11.5.16

Tchau, querido Descartes

A única maneira de escrever um texto honesto sobre hoje é separar a razão do coração. Num tempo brasileiro antigo, quando eu ainda não desprezava artistas e intelectuais, ouvi uma manifestação que marcou minha vida. O músico Jorge Mautner declamou uma poesia linda no meio de um show do Gilberto Gil. Dizia algo mais ou menos assim: "Comigo a anatomia ficou louca. Sou todo, todo coração!".

Uma das principais razões pelas quais desprezo Dilma, Lula e o PT é a hipocrisia. A dissimulação de governar treze anos em nome de um projeto para favorecer os pobres e excluídos e entregar, como todos os dados econômicos hoje comprovam, uma tragédia, uma fatura dolorida a ser paga primordialmente por eles.

Na madrugada de hoje, à medida em que o voto do último senador golpista se aproximar, meu coração vai ameaçar tomar conta. Terei vontades de tomar um porre, abrir uma champanhe, soltar rojão e correr para a praça dos três poderes para fazer um bunda-lê-lê enquanto a presidenta e seus ministros descem a rampa.

Infelizmente minha razão ainda existe. Essa mala sem alça não cansa de me lembrar de que o projeto hipócrita de poder foi aprovado e reaprovado três vezes pela maioria dos brasileiros. Ainda concordo com o argumento de Eduardo Jorge: se não formos capazes de enterrar o PT nas urnas, o fantasma vai nos assombrar para sempre. Talvez não na forma de PT, ou de Lula, pouco importa.

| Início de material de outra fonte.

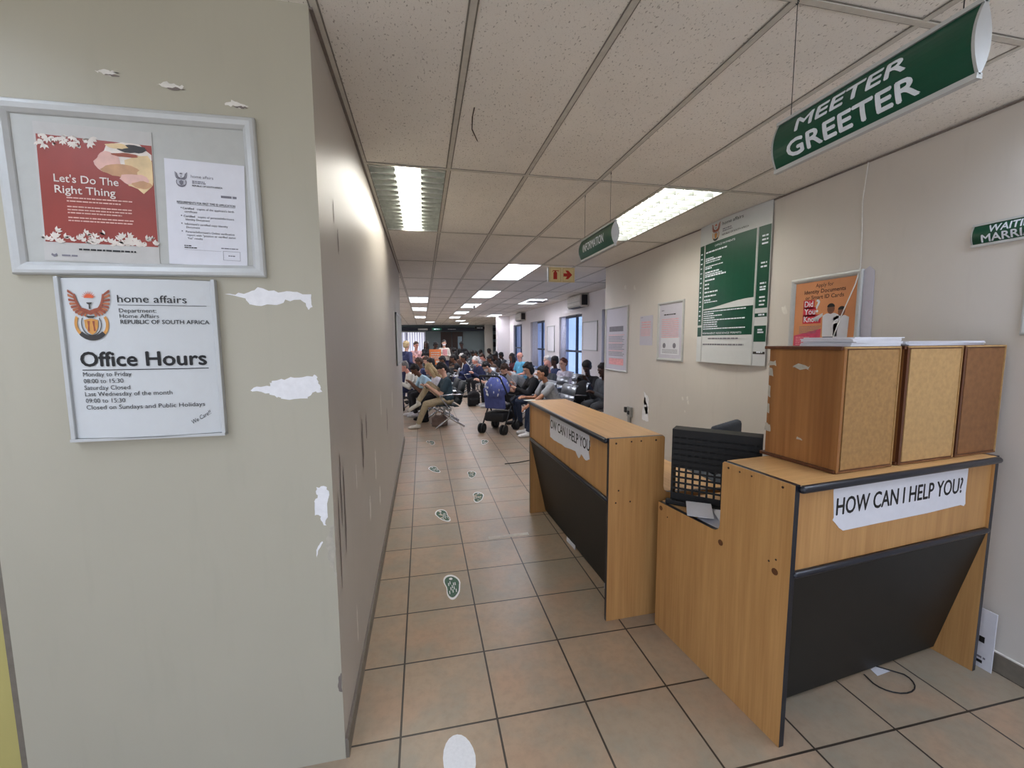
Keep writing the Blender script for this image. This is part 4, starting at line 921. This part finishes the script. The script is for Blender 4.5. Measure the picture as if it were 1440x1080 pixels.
def person(label, head, rz, sit=True, lean=22, hp=18, hy=0, hands=None, feet=None, top='grey', sleeve='short', bottom='black', shoes='shoe_black', hair='short', hcol='black', skin='tan', vox=.013, fem=False, group='people in the waiting hall', legs_shown=True, roundb=0., skirt=False, s=1.0, mask=False, chest=False):
    x, y, zt = head; a = math.radians(lean); hz = (.53 if sit else .92)
    b = a*.75+math.radians(hp)*.35
    hd = Vector((0, math.sin(b), math.cos(b)))
    sp1 = Vector((0, math.sin(a*.75), math.cos(a*.75))); sp2 = Vector((0, math.sin(a*1.15+roundb), math.cos(a*1.15+roundb)))
    need = zt-hz-(.17*hd.z+.115); tf = need/(.26*sp1.z+.25*sp2.z); tf = min(max(tf, .78), 1.16)
    H0 = Vector((0, 0, hz)); MID = H0+sp1*.26*tf; N = MID+sp2*.25*tf; HC = N+hd*.17+Vector((0, .015, 0))
    Rz = Matrix.Rotation(rz, 3, 'Z'); off = Rz@HC
    t = thing('person', label, 'person', (x-off.x, y-off.y, 0), rz, group)
    shw = .165 if not fem else .145; SH = {sg: N-sp2*.055+Vector((sg*shw, 0, 0)) for sg in (-1, 1)}
    if hands is None: hands = ((-.06, .34, .70), (.06, .34, .70)) if sit else ((-.24, .05, .86), (.24, .05, .86))
    if feet is None: feet = ((-.11, .40, 0), (.11, .44, 0)) if sit else ((-.10, .02, 0), (.10, .0, 0))
    sk = 'skin_'+skin; B = MB()
    # trunk
    B.cap(H0+Vector((-.07, 0, 0)), H0+Vector((.07, 0, 0)), .095, .095, sk); B.cap(H0, MID, .10, .105, sk); B.cap(MID+Vector((-.06, 0, 0)), N-sp2*.09+Vector((-.08, 0, 0)), .09, .08, sk); B.cap(MID+Vector((.06, 0, 0)), N-sp2*.09+Vector((.08, 0, 0)), .09, .08, sk)
    B.cap(SH[-1], SH[1], .052, .052, sk); B.cap(N-sp2*.04, HC-hd*.05, .05, .048, sk)
    # head
    Rh = Matrix.Rotation(math.radians(hy), 3, 'Z')@Matrix.Rotation(-(math.radians(hp)+a*.25), 3, 'X')
    hw = lambda px, py, pz: HC+Rh@Vector((px, py, pz))
    B.ell(hw(0, -.008, .025), (.074, .093, .088), sk, Rh); B.ell(hw(0, .022, -.035), (.055, .062, .075), sk, Rh); B.cap(hw(0, .082, .012), hw(0, .102, -.022), .009, .014, sk, 8); B.ell(hw(0, .074, -.092), (.024, .018, .018), sk, Rh)
    B.cap(hw(-.035, .078, .032), hw(.035, .078, .032), .012, .012, sk, 8)
    for sg in (-1, 1): B.ell(hw(sg*.076, -.005, -.008), (.012, .02, .03), sk, Rh)
    elb = {}; knees = {}; ank = {}
    for sg, hnd in zip((-1, 1), hands):
        E, T = ik(SH[sg], hnd, .285, .25, (sg*.45, -.5, -.75)); elb[sg] = (E, T)
        B.cap(SH[sg], E, .046, .038, sk); B.cap(E, T, .038, .026, sk)
        d = (T-E).normalized(); inn = Vector((-sg, 0, 0)); inn -= d*inn.dot(d); inn.normalize(); up = d.cross(inn)
        if up.z < 0: up = -up
        pc = T+d*.045; B.cap(T, T+d*.075, .026, .030, sk, 8); B.ell(pc, (.034, .034, .028), sk)
        for q in range(4):   # fingers bent at the knuckles
            base = T+d*.082+inn*(.027-.018*q); Lf = (.036, .041, .038, .03)[q]
            k1 = base+d*Lf-up*.010; k2 = k1+d*Lf*.45-up*.026; B.cap(base, k1, .0098, .009, sk, 6, 2); B.cap(k1, k2, .009, .0082, sk, 6, 2)
        th = T+d*.03+inn*.03; B.cap(th, th+d*.04+inn*.022-up*.004, .0115, .010, sk, 6, 2); B.cap(th+d*.04+inn*.022, th+d*.065+inn*.016-up*.012, .010, .009, sk, 6, 2)
    for sg, ft in zip((-1, 1), feet):
        hip = H0+Vector((sg*.085, 0, -.01)); an = Vector(ft)+Vector((0, -.04, .085))
        K, A_ = ik(hip, an, .42, .40, (sg*.12, .8, .6)); knees[sg] = (hip, K, A_); B.cap(hip, K, .07, .05, sk); B.cap(K, A_, .048, .034, sk)
    if roundb: B.cap(MID-sp1*.02-Vector((0, .03, 0)), N-sp2*.06-Vector((0, .03, 0)), .08, .07, sk)
    B.build('body', t, remesh=vox, smooth_it=2)
    # face details
    for sg in (-1, 1):
        MB().ell(hw(sg*.030, .083, .012), (.012, .006, .007), 'eye_dark', Rh, 8, 6).build('eye', t, smooth=True)
        MB().cap(hw(sg*.018, .091, .032), hw(sg*.045, .082, .034), .004, .003, 'hair_'+(hcol or 'grey'), 6, 2).build('eyebrow', t, smooth=True)
    if mask: MB().ell(hw(0, .045, -.045), (.058, .062, .05), 'cloth_white', Rh).build('face_mask', t, smooth=True)
    else: MB().ell(hw(0, .083, -.055), (.022, .007, .007), 'lips', Rh, 8, 6).build('mouth', t, smooth=True)
    # shirt
    S_ = MB(); c_ = 'cloth_'+top; pf = .016 if not fem else .012
    S_.cap(H0+Vector((-.075, 0, .03)), H0+Vector((.075, 0, .03)), .112+pf*.5, .112+pf*.5, c_); S_.cap(H0+sp1*.05, MID, .118, .12, c_)
    for sg in (-1, 1): S_.cap(MID+Vector((sg*.06, 0, 0)), N-sp2*.09+Vector((sg*.085, 0, 0)), .103, .092, c_); S_.cap(H0+Vector((sg*.06, 0, .03)), MID+Vector((sg*.06, 0, 0)), .108, .104, c_)
    S_.cap(SH[-1], SH[1], .063, .063, c_); S_.cap(N-sp2*.06, N-sp2*.012, .075, .056, c_)
    if roundb: S_.cap(MID-sp1*.02-Vector((0, .03, 0)), N-sp2*.06-Vector((0, .03, 0)), .10, .085, c_)
    if fem: 
        for sg in (-1, 1): S_.ell(MID+sp2*.06+Vector((sg*.065, .085, 0)), (.055, .05, .055), c_)
    for sg in (-1, 1):
        E, T = elb[sg]
        if sleeve == 'long': S_.cap(SH[sg], E, .064, .053, c_); S_.cap(E, E.lerp(T, .93), .053, .04, c_)
        else: S_.cap(SH[sg], SH[sg].lerp(E, .62), .066, .062, c_)
    S_.build('shirt' if sleeve == 'short' else 'jacket', t, remesh=vox*1.05)
    if chest: MB().ell(MID+sp2*.10+Vector((-.045, .118, 0)), (.045, .02, .06), 'cloth_black', None, 8, 6).ell(MID+sp2*.03+Vector((-.02, .118, 0)), (.05, .02, .025), 'cloth_black', None, 8, 6).build('chest_print', t, smooth=True)
    P = MB(); c_ = 'cloth_'+bottom
    P.cap(H0+Vector((-.075, 0, -.01)), H0+Vector((.075, 0, -.01)), .112, .112, c_)
    for sg in (-1, 1):
        hip, K, A_ = knees[sg]; P.cap(hip, K, .088, .066, c_); P.cap(K, A_+(K-A_).normalized()*.03, .064, .05, c_)
        if sit: P.cap(H0+Vector((sg*.06, -.01, -.02)), hip, .105, .09, c_)
    P.build('trousers', t, remesh=vox*1.05)
    for sg in (-1, 1):
        A_ = knees[sg][2]; low = A_.z-.085; fd = Vector((sg*.12, 1, 0)).normalized(); s_ = 'cloth_'+shoes
        tip = Vector((0, 0, -.25)) if low > .2 else Vector((0, 0, 0)); q = MB(); o_ = Vector((A_.x, A_.y, low))
        q.cap(o_+Vector((0, -.015, .038)), o_+fd*.13+tip*.3+Vector((0, 0, .034)), .040, .036, s_); q.cap(o_+fd*.10+tip*.25+Vector((0, 0, .032)), o_+fd*.165+tip*.4+Vector((0, 0, .030)), .038, .030, s_); q.cap(o_+Vector((0, -.01, .04)), A_+Vector((0, 0, .0)), .042, .042, s_)
        q.build('shoe', t, remesh=.012)
    # hair
    if hair:
        Q = MB(); h_ = 'hair_'+hcol
        if hair != 'crown': Q.ell(hw(0, -.022, .042), (.083, .094, .085), h_, Rh)
        if hair == 'short': Q.ell(hw(0, -.05, .0), (.076, .062, .075), h_, Rh); Q.ell(hw(0, .03, .088), (.06, .055, .03), h_, Rh)
        if hair == 'afro': Q.ell(hw(0, -.015, .07), (.094, .10, .085), h_, Rh); Q.ell(hw(0, -.05, .0), (.08, .065, .07), h_, Rh)
        if hair == 'bun': Q.ell(hw(0, -.05, .0), (.078, .06, .075), h_, Rh); Q.ell(hw(0, -.115, .03), (.04, .04, .04), h_, Rh)
        if hair == 'bob': 
            for sg in (-1, 1): Q.cap(hw(sg*.07, -.02, .03), hw(sg*.075, -.005, -.09), .03, .03, h_)
            Q.ell(hw(0, -.055, -.03), (.085, .055, .09), h_, Rh); Q.ell(hw(0, .04, .085), (.06, .05, .03), h_, Rh)
        if hair == 'long':
            for sg in (-1, 1): Q.cap(hw(sg*.068, -.005, .04), hw(sg*.082, .02, -.12), .03, .03, h_); Q.cap(hw(sg*.082, .02, -.12), hw(sg*.085, .03, -.26), .03, .02, h_)
            Q.ell(hw(0, -.06, -.06), (.09, .05, .13), h_, Rh); Q.cap(hw(0, -.06, -.1), hw(0, -.05, -.28), .075, .05, h_)
        if hair == 'crown': Q.ell(hw(0, -.06, .0), (.075, .05, .045), h_, Rh)
        if hair == 'beard': Q.ell(hw(0, -.05, .0), (.076, .062, .075), h_, Rh)
        if hair != 'crown':      # uneven locks
            rh = random.Random(len(label)+int(x*50))
            for _ in range(26):
                az = rh.uniform(0, 2*PI); el = rh.uniform(.15, 1.5); e_ = 1.12 if hair == 'afro' else 1.0
                Q.ell(hw(.080*e_*math.cos(az)*math.cos(el), -.024+.090*e_*math.sin(az)*math.cos(el), .045+.082*e_*math.sin(el)), (rh.uniform(.012, .022),)*3, h_, None, 8, 6)
        Q.build('hair', t, remesh=.009 if vox < .012 else .012)
        if hair == 'beard': MB().ell(hw(0, .045, -.082), (.052, .05, .035), h_, Rh).build('beard', t, smooth=True)
    PEOPLE[label] = (t, {sg: elb[sg][1] for sg in (-1, 1)}, H0)
    return t
def cap_on(t_label, col, brim=True): pass
def seat_under(pt, label, shell='chair_silver'): return chair(label, pt.location.x, pt.location.y, pt.rotation_euler.z, shell)
LEFT = PI/2       # facing the corridor wall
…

O problema do câncer (e o petismo é um câncer) é justamente sua capacidade de se metamorfosear.

Ao contrário da opinião majoritária, acredito que não estamos acertando a Jararaca na cabeça. Estamos fazendo uma coisa tosca e atabalhoada. A euforia pela saída de Dilma corre o risco de ser coroada com uma pusta ressaca, daquelas em que é difícil até abrir o olho.

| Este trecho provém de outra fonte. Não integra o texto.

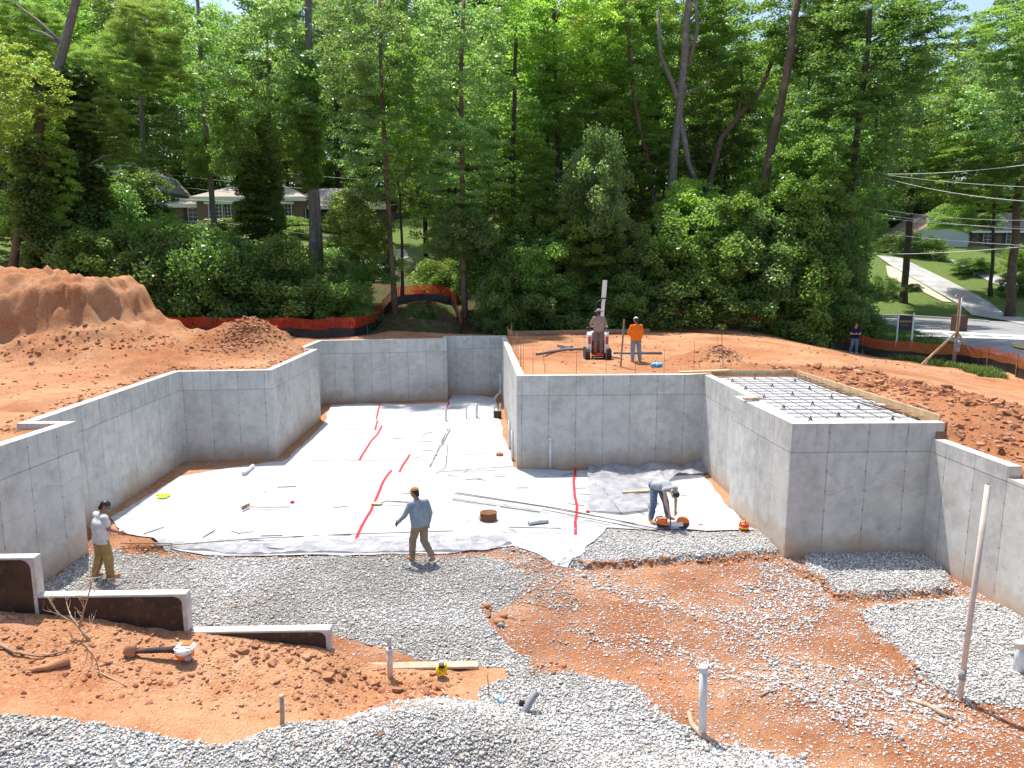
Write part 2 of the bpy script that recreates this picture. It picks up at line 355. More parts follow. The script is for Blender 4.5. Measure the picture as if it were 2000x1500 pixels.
class MB:
    def __init__(s): s.v = []; s.f = []; s.sm = []
    def add(s, vs, fs, smooth=False):
        k = len(s.v); s.v += [tuple(x) for x in vs]; s.f += [tuple(i+k for i in f) for f in fs]; s.sm += [smooth]*len(fs); return s
    def box(s, c, d, rot=None, bev=0.0):
        bm = bmesh.new(); bmesh.ops.create_cube(bm, size=1); bmesh.ops.scale(bm, vec=d, verts=bm.verts)
        if bev: bmesh.ops.bevel(bm, geom=bm.edges[:], offset=bev, segments=2, affect='EDGES')
        Mx = Matrix.Translation(c) @ (Euler(rot).to_matrix().to_4x4() if rot is not None else Matrix())
        bm.transform(Mx); bm.verts.index_update(); s.add([v.co[:] for v in bm.verts], [[v.index for v in f.verts] for f in bm.faces]); bm.free(); return s
    def beam(s, a, b, wd, ht, up=(0, 0, 1)):
        a, b = Vector(a), Vector(b); d = (b-a).normalized(); up = Vector(up)
        sx = d.cross(up)
        if sx.length < 1e-3: sx = d.cross(Vector((1, 0, 0)))
        sx.normalize(); u = sx.cross(d).normalized(); vs = []
        for p in (a, b):
            for i, j in ((-1, -1), (1, -1), (1, 1), (-1, 1)): vs.append(p+sx*i*wd/2+u*j*ht/2)
        return s.add(vs, [(0, 1, 2, 3), (7, 6, 5, 4), (0, 4, 5, 1), (1, 5, 6, 2), (2, 6, 7, 3), (3, 7, 4, 0)])
    def tube(s, pts, rr, n=8, cap=True, wob=0.0):
        pts = [Vector(p) for p in pts]; rr = rr if hasattr(rr, '__len__') else [rr]*len(pts)
        vs = []; prev = None; m = len(pts)
        for i, p in enumerate(pts):
            d = (pts[min(i+1, m-1)]-pts[max(i-1, 0)]).normalized()
            if prev is None: prev = d.cross(Vector((0, 0, 1)) if abs(d.z) < .9 else Vector((1, 0, 0))).normalized()
            a = (prev-d*prev.dot(d)).normalized(); b = d.cross(a); prev = a
            for k in range(n):
                t = 2*math.pi*k/n; q = 1+(random.uniform(-wob, wob) if wob else 0)
                vs.append(p+(a*math.cos(t)+b*math.sin(t))*rr[i]*q)
        fs = [(i*n+k, i*n+(k+1) % n, (i+1)*n+(k+1) % n, (i+1)*n+k) for i in range(m-1) for k in range(n)]
        k0 = len(s.v); s.add(vs, fs, True)
        if cap: s.f += [tuple(k0+k for k in reversed(range(n))), tuple(k0+(m-1)*n+k for k in range(n))]; s.sm += [False, False]
        return s
    def ball(s, c, r, n=10, m=7, rot=None, jit=0.0):
        r = r if hasattr(r, '__len__') else (r, r, r); mt = Euler(rot).to_matrix() if rot is not None else Matrix.Identity(3); c = Vector(c)
        vs = []
        for i in range(m+1):
            ph = math.pi*i/m
            for k in range(n):
                t = 2*math.pi*k/n; q = 1+(random.uniform(-jit, jit) if jit else 0)
                vs.append(c+mt @ Vector((r[0]*math.sin(ph)*math.cos(t)*q, r[1]*math.sin(ph)*math.sin(t)*q, r[2]*math.cos(ph)*q)))
        return s.add(vs, [(i*n+k, (i+1)*n+k, (i+1)*n+(k+1) % n, i*n+(k+1) % n) for i in range(m) for k in range(n)], True)
    def prism(s, poly, z0, z1, frame=None):
        n = len(poly); fr = frame or (lambda x, y, z: (x, y, z))
        vs = [fr(x, y, z0) for x, y in poly]+[fr(x, y, z1) for x, y in poly]
        return s.add(vs, [tuple(range(n))[::-1], tuple(range(n, 2*n))]+[(i, (i+1) % n, n+(i+1) % n, n+i) for i in range(n)])
    def build(s, name, mat, parent=None, origin=(0, 0, 0)):
        me = bpy.data.meshes.new(name)
        me.from_pydata([tuple(v) for v in s.v], [], s.f); me.polygons.foreach_set('use_smooth', s.sm)
        me.materials.append(M[mat] if isinstance(mat, str) else mat)
        bm = bmesh.new(); bm.from_mesh(me); bmesh.ops.remove_doubles(bm, verts=bm.verts, dist=1e-5); bmesh.ops.recalc_face_normals(bm, faces=bm.faces); bm.to_mesh(me); bm.free()
        o = link(me, name, parent)
        if parent is None: o.location = origin
        return o
def children(o): return [c for c in bpy.data.objects if c.parent == o]
def copy_tree(o, parent=None, kids=None):
    c = o.copy(); COL.objects.link(c); c.parent = parent
    for ch in (kids if kids is not None else children(o)):
        d = copy_tree(ch, c)
    return c

# ------------------------------------------------------------------ plan of the foundation (inner faces, metres)
WT = 3.2; TH = .25
L = dict(L0=(-10.2, 10.75), L1=(-10.03, 16.0), L2=(-10.99, 16.0), L3=(-11.5, 24.2), L4=(-8.4, 24.6), L5=(-8.62, 31.4), L6=(-9.38, 31.55), L7=(-9.5, 35.3),
         L8=(-3.36, 36.45), L9=(-3.38, 37.7), L10=(-.58, 37.9), L11=(.165, 23.2), L12=(6.42, 23.5), L12b=(6.52, 19.38), L13=(6.14, 19.35), L14=(6.34, 15.72), L15=(9.58, 15.82), R1=(9.72, 13.45), R2=(10.0, 7.0))
PATH = [L[k] for k in ('L0', 'L1', 'L2', 'L3', 'L4', 'L5', 'L6', 'L7', 'L8', 'L9', 'L10', 'L11', 'L12', 'L12b', 'L13', 'L14', 'L15', 'R1', 'R2')]
def offset_path(P, d):      # to the left of travel = away from the pit
    out = []
    for i in range(len(P)):
        p = Vector(P[i]); a = (p-Vector(P[i-1])).normalized() if i > 0 else None; b = (Vector(P[i+1])-p).normalized() if i < len(P)-1 else None
        if a is None: a = b
        if b is None: b = a
        na = Vector((-a.y, a.x)); nb = Vector((-b.y, b.x)); m = (na+nb).normalized(); out.append(tuple(p+m*(d/max(.3, m.dot(na)))))
    return out
OUT = offset_path(PATH, TH); MIDP = offset_path(PATH, TH*.5)
PIT = [tuple(p) for p in MIDP]+[(10.2, -30), (-10.4, -30)]

# ------------------------------------------------------------------ terrain
def pileup(x, y):
    def g(cx, cy, rx, ry, h, a=0, p=2.0):
        c, s = math.cos(a), math.sin(a); u = ((x-cx)*c+(y-cy)*s)/rx; v = (-(x-cx)*s+(y-cy)*c)/ry
        return h*np.exp(-(u*u+v*v)**(p/2))
    z = g(-21.5, 31.5, 7.2, 4.2, 3.35, -.35, 2.5)+g(-27, 27, 5, 4, 2.3, 0, 3)
    q = z/3.3+.1*fbm(x, y, 2.2, 44, 4)+.05*fbm(x, y*.4, .5, 45, 3); cl = 3.3*(.66*z/3.3+.34*sm((q-.42)/.13)*np.clip(z/1.8, 0, 1)); z = cl
    z = z+.3*sm(z/1.0)*fbm(x*1.0, y*.22, .6, 46, 5)+.5*sm(z/1.5)*(np.abs(fbm(x, y*.4, 1.1, 47, 5))-.2)
    z = z+.45*sm((z-1.9+.5*fbm(x, y, 1.6, 50, 4))/.25)*sm(z/2)-.2+sm(z/1.0)*(.3*np.abs(fbm(x, y, .8, 48, 4))+.22*fbm(x, y, .35, 49, 3)); z = np.maximum(z, 0)
    rough = sm(z/1.2)*sm((4.5-z)/2)
    z = z+rough*(fbm(x, y, 2.4, 5, 5)*.75)
    sh = g(-15.9, 31.2, 2.8, 2.1, 1.6, -.3, 2.2)*(1+.5*fbm(x, y, 1.0, 66, 4)); z = .5*(z+sh+np.sqrt((z-sh)**2+.12))-.173; z = z+g(-16.0, 27.5, 4.2, 2.4, .75, -.3)+sm(g(-16.5, 27.0, 5, 3, 1, -.3))*fbm(x, y, .9, 9, 4)*.28
    sp = g(-11.55, 31.3, 1.75, 1.25, 1.45, 0, 1.7); z = z+sp+sm(sp)*fbm(x, y, .5, 33, 4)*.3
    z = z+g(8.0, 28.2, 1.0, .8, .55)*(1+.4*fbm(x, y, .5, 3, 3))
    return z
def hill(x, y):
    zl = np.interp(y, [-100, 39, 41, 77, 110, 300], [3.1, 3.1, 3.15, 12, 16, 40])
    s = sm((x-11)/12.0); base = 3.1-1.5*s-.32*sm((17.5-y)/3.0)*sm((x-8)/2)
    zr = np.interp(y, [-100, 41.5, 47, 68, 92.5, 110, 300], [0, 0, 1, 1, 1, 1, 1])
    zt = np.interp(y, [-100, 47, 68, 92.5, 110, 300], [2.4, 2.4, 2.4, 9.3, 12, 40])
    zr = base*(1-zr)+zt*zr
    side = sm((x-23)/6.0)          # the road lies in front of the far yards as well, and comes towards us on the right
    zr = zr*(1-side)+np.where(y < 68, 2.4, zr)*side
    t = sm((x-8)/12.0); ty = sm((y-38)/4.0)
    z = base*(1-ty)+(zl*(1-t)+zr*t)*ty
    z = np.where(x > 23, zr, z)
    # knoll under the tree that the silt fence climbs
    z = z+.9*np.exp(-(((x+5.6)/2.6)**2+((y-43.5)/2.6)**2))
    return z
FENCE_L = [(-26, 44), (-19.5, 38.8), (-14, 38.2), (-8.6, 38.6), (-7.7, 42.2), (-7.3, 44.2), (-3.9, 45.0), (-3.2, 42.5), (-2.7, 39.3)]
FENCE_R = [(8.5, 42.0), (11.5, 41.8), (15.5, 42.4), (20, 42.6), (22.7, 40.0), (24.3, 37.6), (24.4, 33.5), (22.5, 27.5), (20.5, 20), (19, 12)]
SOILP = [(-60, 44), (-26, 44)]+FENCE_L[1:4]+[(-7, 40.3), (-3, 39.4), (0, 40), (5, 41)]+FENCE_R+[(19, -40), (-60, -40)]
def upz(x, y, fine=True):
    z = hill(x, y)+pileup(x, y)
    soil = in_poly(x, y, SOILP).astype(float)
    if fine:
        rub = np.exp(-(dist_path(x, y, [(8.8, 25.5), (11.5, 24.0), (12.5, 19.5), (12.2, 15), (11.5, 11)])/1.15)**2)
        z = z+soil*(fbm(x, y, 1.5, 1, 5)*.1+.03*np.abs(fbm(x, y, .45, 2, 3))+rub*(.16+fbm(x, y, .6, 21, 4)*.26))
        tr = np.sin((x*.25+y)*2*math.pi/1.9+fbm(x, y, 4, 2, 2)*3)
        z = z+soil*tr*.03
        z = z-.05*np.exp(-((np.abs(dist_path(x, y, [(-16, 17), (-12.9, 22), (-11.8, 27)])-.8))/.22)**2)
    return z
def axis(parts):
    out = [parts[0][0]]
    for a, b, st in parts:
        n = max(1, int(round((b-a)/st))); out += list(a+(b-a)*(np.arange(n)+1)/n)
    return np.array(out)
def grid(xs, ys):
    X, Y = np.meshgrid(xs, ys); nx, ny = len(xs), len(ys); i = np.arange((ny-1)*(nx-1)); r = i//(nx-1); c = i % (nx-1); a = r*nx+c
    return X.ravel(), Y.ravel(), np.stack([a, a+1, a+nx+1, a+nx], 1)
def compact(V, Fc, *at):
    u, inv = np.unique(Fc, return_inverse=True); return V[u], inv.reshape(Fc.shape), [a[u] for a in at]
gx, gyy, gf = grid(axis([(-300, -60, 12), (-60, -24, 1.5), (-24, 24.6, .115), (24.6, 62, .8), (62, 300, 12)]), axis([(-60, 8, 4), (8, 42.5, .115), (42.5, 100, .75), (100, 320, 10)]))
gxx = gx[gf].mean(1); gyc = gyy[gf].mean(1); gf = gf[~in_poly(gxx, gyc, PIT)]
gzv = upz(gx, gyy)
soil = in_poly(gx+fbm(gx, gyy, 1.2, 4, 3)*.5, gyy+fbm(gx, gyy, 1.5, 8, 3)*.5, SOILP).astype(float)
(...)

O grande impichado do processo político brasileiro não será Dilma, será René Descartes. O que vivemos hoje é uma guerra santa, o enterro completo da razão. Não há mais a menor preocupação com os fatos, só com versões. Uma suruba de mentiras, uma festa de vídeos toscos e acusações infundadas no YouTube, nas redes sociais e na TV Senado. Ver parlamentar brasileiro chamar urubu de meu louro deixou de ser piada faz muito tempo. E isso vale para a esquerda, para a direita, para o centro, para o norte e o sul.

Quando a razão dorme, dorme também a democracia. Rodamos e rodamos a roleta por mais de trinta anos para voltar, por opção, ao velho PMDB do Sarney. Durma-se com uma ressaca dessas.